REQUIRED TASK | Your task is to copy the material exactly.

++++ INFORMATION SHOWN ++++

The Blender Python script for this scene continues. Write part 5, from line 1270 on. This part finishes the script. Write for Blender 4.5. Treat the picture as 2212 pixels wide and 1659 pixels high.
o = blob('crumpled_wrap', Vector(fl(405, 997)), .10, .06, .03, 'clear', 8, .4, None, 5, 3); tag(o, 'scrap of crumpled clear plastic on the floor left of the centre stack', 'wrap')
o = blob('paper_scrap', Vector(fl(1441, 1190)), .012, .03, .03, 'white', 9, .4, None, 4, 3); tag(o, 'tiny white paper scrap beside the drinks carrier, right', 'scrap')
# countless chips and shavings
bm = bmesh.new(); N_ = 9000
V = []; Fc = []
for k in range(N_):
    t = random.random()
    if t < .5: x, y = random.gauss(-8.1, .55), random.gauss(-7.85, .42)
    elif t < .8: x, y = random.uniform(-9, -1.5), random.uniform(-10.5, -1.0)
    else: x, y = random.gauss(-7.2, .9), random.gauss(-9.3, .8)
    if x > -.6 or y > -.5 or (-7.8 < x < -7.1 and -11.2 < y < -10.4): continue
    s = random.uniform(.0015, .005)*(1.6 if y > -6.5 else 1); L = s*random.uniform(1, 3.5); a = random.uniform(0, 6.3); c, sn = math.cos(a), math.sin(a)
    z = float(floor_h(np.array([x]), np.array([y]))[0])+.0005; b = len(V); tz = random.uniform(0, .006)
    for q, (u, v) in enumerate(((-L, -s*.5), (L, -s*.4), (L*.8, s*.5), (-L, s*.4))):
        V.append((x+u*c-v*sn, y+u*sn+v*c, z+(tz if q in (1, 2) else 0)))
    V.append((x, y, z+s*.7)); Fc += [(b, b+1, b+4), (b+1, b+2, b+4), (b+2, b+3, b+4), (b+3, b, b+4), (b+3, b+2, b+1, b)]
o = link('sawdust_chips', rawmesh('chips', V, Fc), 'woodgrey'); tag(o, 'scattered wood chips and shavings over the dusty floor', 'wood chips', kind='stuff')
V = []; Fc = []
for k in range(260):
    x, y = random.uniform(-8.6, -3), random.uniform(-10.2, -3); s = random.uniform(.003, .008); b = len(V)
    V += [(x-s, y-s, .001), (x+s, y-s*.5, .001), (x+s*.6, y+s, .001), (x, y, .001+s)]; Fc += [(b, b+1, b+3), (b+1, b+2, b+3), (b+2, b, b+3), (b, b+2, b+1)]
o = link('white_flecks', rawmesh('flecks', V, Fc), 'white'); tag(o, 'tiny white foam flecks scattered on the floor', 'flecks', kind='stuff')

++++

OUTPUT BELOW |
The Blender Python script for this scene continues. Write part 5, from line 1270 on. This part finishes the script. Write for Blender 4.5. Treat the picture as 2212 pixels wide and 1659 pixels high.
o = blob('crumpled_wrap', Vector(fl(405, 997)), .10, .06, .03, 'clear', 8, .4, None, 5, 3); tag(o, 'scrap of crumpled clear plastic on the floor left of the centre stack', 'wrap')
o = blob('paper_scrap', Vector(fl(1441, 1190)), .012, .03, .03, 'white', 9, .4, None, 4, 3); tag(o, 'tiny white paper scrap beside the drinks carrier, right', 'scrap')
# countless chips and shavings
bm = bmesh.new(); N_ = 9000
V = []; Fc = []
for k in range(N_):
    t = random.random()
    if t < .5: x, y = random.gauss(-8.1, .55), random.gauss(-7.85, .42)
    elif t < .8: x, y = random.uniform(-9, -1.5), random.uniform(-10.5, -1.0)
    else: x, y = random.gauss(-7.2, .9), random.gauss(-9.3, .8)
    if x > -.6 or y > -.5 or (-7.8 < x < -7.1 and -11.2 < y < -10.4): continue
    s = random.uniform(.0015, .005)*(1.6 if y > -6.5 else 1); L = s*random.uniform(1, 3.5); a = random.uniform(0, 6.3); c, sn = math.cos(a), math.sin(a)
    z = float(floor_h(np.array([x]), np.array([y]))[0])+.0005; b = len(V); tz = random.uniform(0, .006)
    for q, (u, v) in enumerate(((-L, -s*.5), (L, -s*.4), (L*.8, s*.5), (-L, s*.4))):
        V.append((x+u*c-v*sn, y+u*sn+v*c, z+(tz if q in (1, 2) else 0)))
    V.append((x, y, z+s*.7)); Fc += [(b, b+1, b+4), (b+1, b+2, b+4), (b+2, b+3, b+4), (b+3, b, b+4), (b+3, b+2, b+1, b)]
o = link('sawdust_chips', rawmesh('chips', V, Fc), 'woodgrey'); tag(o, 'scattered wood chips and shavings over the dusty floor', 'wood chips', kind='stuff')
V = []; Fc = []
for k in range(260):
    x, y = random.uniform(-8.6, -3), random.uniform(-10.2, -3); s = random.uniform(.003, .008); b = len(V)
    V += [(x-s, y-s, .001), (x+s, y-s*.5, .001), (x+s*.6, y+s, .001), (x, y, .001+s)]; Fc += [(b, b+1, b+3), (b+1, b+2, b+3), (b+2, b, b+3), (b, b+2, b+1)]
o = link('white_flecks', rawmesh('flecks', V, Fc), 'white'); tag(o, 'tiny white foam flecks scattered on the floor', 'flecks', kind='stuff')